Sunday 20 November 2016

Equality & Justice and What Kind of A Motherland We Want?


In everyday life we keep facing setbacks, disappointments, frustrations. What we need, and generally have, to overcome these mini-major crises are whole lot of support systems- set of persons, ideas, things we draw sustenance from. Family and friends and role models; Music, poetry, religion, politics.

When in doubt or challenged or just screwed up, they bring balance and sanity back to our life, get us some perspective: sometimes by consoling, sometimes by confronting and sometimes by just a graceful and kind acceptance of who we are. This process makes us wholesome and life worth living.

AIR once used to host various lecture series regularly on myriad of socio-political issues. Don’t know if they do that now. Publication Division used to publish these lectures and sell in the booklet format. One of my prized possessions that has travelled far and wide with me in the last 25 years (and survived) is one such booklet, the Sardar Patel Memorial Lecture 1987, delivered by Y V Chandrachud and titled, "The Basics of Indian Constitution: Its Search for Social Justice and the Role of Judges".

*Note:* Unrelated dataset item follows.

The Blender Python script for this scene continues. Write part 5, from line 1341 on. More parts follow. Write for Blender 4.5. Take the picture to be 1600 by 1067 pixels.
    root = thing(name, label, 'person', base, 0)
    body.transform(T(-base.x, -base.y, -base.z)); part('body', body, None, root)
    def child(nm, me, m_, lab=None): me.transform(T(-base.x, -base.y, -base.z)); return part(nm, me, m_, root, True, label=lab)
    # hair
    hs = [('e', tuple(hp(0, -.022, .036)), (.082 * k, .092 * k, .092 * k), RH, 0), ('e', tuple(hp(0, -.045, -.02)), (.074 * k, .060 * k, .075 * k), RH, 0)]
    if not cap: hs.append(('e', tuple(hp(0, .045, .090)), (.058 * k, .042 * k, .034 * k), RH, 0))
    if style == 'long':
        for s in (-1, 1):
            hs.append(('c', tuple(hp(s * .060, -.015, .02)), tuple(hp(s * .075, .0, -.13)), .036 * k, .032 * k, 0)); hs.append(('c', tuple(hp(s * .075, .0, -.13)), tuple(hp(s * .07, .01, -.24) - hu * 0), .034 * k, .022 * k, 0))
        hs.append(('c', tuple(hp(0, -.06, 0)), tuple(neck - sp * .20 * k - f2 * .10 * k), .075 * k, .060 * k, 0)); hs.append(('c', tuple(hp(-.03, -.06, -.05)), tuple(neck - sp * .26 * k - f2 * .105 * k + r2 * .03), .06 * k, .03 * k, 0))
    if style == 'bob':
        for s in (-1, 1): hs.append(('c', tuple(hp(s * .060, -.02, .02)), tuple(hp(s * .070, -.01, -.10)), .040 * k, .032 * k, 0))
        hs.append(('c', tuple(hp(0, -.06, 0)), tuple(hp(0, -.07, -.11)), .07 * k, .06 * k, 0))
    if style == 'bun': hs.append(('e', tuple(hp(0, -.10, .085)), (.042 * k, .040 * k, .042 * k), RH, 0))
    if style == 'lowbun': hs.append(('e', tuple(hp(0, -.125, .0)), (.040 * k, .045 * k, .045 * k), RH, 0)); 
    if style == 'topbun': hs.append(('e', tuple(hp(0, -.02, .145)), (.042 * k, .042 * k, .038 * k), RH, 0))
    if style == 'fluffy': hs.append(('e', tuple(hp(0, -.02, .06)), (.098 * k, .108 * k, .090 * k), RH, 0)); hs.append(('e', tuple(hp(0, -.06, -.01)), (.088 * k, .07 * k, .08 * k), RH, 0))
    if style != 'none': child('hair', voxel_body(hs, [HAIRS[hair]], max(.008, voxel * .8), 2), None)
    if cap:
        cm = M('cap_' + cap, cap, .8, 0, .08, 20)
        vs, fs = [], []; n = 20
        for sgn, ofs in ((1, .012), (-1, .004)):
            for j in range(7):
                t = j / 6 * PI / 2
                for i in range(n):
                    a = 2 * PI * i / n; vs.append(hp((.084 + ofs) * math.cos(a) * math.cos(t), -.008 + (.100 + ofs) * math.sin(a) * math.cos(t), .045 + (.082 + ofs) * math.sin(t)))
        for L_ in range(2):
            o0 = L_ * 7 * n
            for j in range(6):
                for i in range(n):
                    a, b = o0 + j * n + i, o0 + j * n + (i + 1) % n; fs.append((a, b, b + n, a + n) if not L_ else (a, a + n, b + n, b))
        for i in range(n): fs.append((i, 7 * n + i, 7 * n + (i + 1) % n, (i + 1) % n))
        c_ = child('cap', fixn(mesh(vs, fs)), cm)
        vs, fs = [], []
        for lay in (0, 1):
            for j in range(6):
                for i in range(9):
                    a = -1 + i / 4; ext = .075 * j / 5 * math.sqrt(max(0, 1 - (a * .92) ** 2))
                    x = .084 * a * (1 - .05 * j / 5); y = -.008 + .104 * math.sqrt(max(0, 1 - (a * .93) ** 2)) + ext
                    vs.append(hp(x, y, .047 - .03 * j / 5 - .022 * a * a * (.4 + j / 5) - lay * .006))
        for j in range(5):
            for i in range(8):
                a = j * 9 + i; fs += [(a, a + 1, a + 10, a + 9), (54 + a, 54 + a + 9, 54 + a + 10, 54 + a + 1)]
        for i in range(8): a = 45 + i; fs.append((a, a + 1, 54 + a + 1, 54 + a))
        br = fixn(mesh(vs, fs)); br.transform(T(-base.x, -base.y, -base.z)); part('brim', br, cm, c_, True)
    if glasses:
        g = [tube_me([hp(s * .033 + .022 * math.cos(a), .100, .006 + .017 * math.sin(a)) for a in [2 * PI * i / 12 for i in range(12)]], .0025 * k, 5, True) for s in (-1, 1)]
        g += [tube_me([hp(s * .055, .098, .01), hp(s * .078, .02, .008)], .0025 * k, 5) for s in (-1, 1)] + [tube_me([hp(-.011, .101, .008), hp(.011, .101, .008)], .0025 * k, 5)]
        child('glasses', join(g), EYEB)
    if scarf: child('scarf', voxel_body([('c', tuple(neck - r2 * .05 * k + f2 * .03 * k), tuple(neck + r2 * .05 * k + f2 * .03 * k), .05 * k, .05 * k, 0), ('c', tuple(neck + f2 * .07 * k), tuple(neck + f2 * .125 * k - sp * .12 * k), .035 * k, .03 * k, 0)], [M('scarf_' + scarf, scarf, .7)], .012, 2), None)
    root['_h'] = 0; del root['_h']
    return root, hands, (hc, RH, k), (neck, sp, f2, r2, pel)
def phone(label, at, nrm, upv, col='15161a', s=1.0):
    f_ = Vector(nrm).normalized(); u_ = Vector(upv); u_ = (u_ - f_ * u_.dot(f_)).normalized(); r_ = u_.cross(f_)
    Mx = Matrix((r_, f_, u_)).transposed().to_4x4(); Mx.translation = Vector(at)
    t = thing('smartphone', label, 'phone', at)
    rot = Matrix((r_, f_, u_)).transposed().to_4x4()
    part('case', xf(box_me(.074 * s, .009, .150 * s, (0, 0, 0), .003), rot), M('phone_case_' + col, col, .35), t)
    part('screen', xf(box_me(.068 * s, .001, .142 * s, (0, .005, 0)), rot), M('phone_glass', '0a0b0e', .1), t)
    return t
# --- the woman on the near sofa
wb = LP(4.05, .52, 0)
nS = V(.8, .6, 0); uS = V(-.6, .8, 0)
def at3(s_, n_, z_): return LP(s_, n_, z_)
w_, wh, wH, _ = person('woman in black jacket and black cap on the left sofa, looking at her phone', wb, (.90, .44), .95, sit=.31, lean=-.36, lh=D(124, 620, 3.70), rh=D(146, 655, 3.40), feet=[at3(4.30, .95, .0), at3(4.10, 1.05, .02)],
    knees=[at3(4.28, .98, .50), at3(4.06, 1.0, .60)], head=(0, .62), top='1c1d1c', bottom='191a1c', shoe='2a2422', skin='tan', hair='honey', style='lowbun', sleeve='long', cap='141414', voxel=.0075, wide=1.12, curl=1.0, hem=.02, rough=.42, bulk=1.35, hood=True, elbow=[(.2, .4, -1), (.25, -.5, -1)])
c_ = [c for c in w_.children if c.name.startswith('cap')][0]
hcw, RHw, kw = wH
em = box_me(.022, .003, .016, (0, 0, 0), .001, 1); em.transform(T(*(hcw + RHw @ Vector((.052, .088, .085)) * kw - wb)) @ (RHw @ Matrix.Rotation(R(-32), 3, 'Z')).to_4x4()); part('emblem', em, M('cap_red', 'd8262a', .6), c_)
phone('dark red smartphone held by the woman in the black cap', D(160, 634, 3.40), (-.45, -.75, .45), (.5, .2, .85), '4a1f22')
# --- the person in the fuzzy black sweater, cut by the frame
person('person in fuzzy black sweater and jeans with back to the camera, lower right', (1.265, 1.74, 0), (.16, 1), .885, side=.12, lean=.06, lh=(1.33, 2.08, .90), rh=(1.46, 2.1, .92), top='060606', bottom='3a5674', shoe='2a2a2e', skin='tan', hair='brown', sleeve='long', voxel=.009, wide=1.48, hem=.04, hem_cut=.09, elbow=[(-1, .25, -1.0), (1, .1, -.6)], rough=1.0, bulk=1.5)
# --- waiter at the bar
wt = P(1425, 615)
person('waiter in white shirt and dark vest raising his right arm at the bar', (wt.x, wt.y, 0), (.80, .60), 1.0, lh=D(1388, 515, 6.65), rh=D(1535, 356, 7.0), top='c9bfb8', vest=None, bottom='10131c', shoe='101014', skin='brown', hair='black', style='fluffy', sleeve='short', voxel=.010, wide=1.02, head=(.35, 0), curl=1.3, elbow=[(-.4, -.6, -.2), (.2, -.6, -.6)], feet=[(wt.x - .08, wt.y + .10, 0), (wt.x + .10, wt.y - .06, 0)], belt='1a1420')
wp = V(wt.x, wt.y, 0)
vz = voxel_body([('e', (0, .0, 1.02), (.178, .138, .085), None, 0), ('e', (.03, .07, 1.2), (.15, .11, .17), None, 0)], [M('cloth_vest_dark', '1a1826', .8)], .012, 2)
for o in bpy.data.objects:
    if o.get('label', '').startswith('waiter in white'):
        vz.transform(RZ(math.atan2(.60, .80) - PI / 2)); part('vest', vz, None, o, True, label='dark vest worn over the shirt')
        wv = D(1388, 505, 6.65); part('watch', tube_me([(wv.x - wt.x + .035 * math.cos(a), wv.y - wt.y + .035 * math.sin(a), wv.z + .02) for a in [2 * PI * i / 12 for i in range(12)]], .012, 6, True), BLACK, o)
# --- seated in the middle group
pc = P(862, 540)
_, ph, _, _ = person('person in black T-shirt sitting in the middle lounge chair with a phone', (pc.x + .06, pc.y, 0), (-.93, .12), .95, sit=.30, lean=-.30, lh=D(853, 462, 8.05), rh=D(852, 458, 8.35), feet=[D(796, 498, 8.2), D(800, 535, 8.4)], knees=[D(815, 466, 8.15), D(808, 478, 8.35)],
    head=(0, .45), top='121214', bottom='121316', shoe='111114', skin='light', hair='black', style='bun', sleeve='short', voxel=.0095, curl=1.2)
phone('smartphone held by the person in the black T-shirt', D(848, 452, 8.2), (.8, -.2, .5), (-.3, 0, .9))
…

It's not just the role of judges that Chandrachud discusses in his speech. It's a complete critique of the functioning of the Supreme Court and tries to explain judiciary’s role in an ever changing socio-political landscape in a young aspirational nation.

As the topic is about social justice, the concept of equality, in its various shades, is the main theme. So much so that delivery of equality becomes synonymous with delivery of justice. Equality is not merely a legal or judicial concept; its much beyond that. Equality is the essence of all fundamental rights that the constitution grants us and soul of the directive principles.

I keep going back to this booklet just to keep myself reminded what justice is all about and why there can be no compromise on equality or any limitation allowed to be placed on the concept that is equality.

Chandrachud finishes his lecture quoting Camus from his "Letters to a German Friend":

"I should like to be able to love my country and still love justice. I don't want just any greatness for it, particularly a greatness born of blood and falsehood. I want to keep it alive, by keeping justice alive.”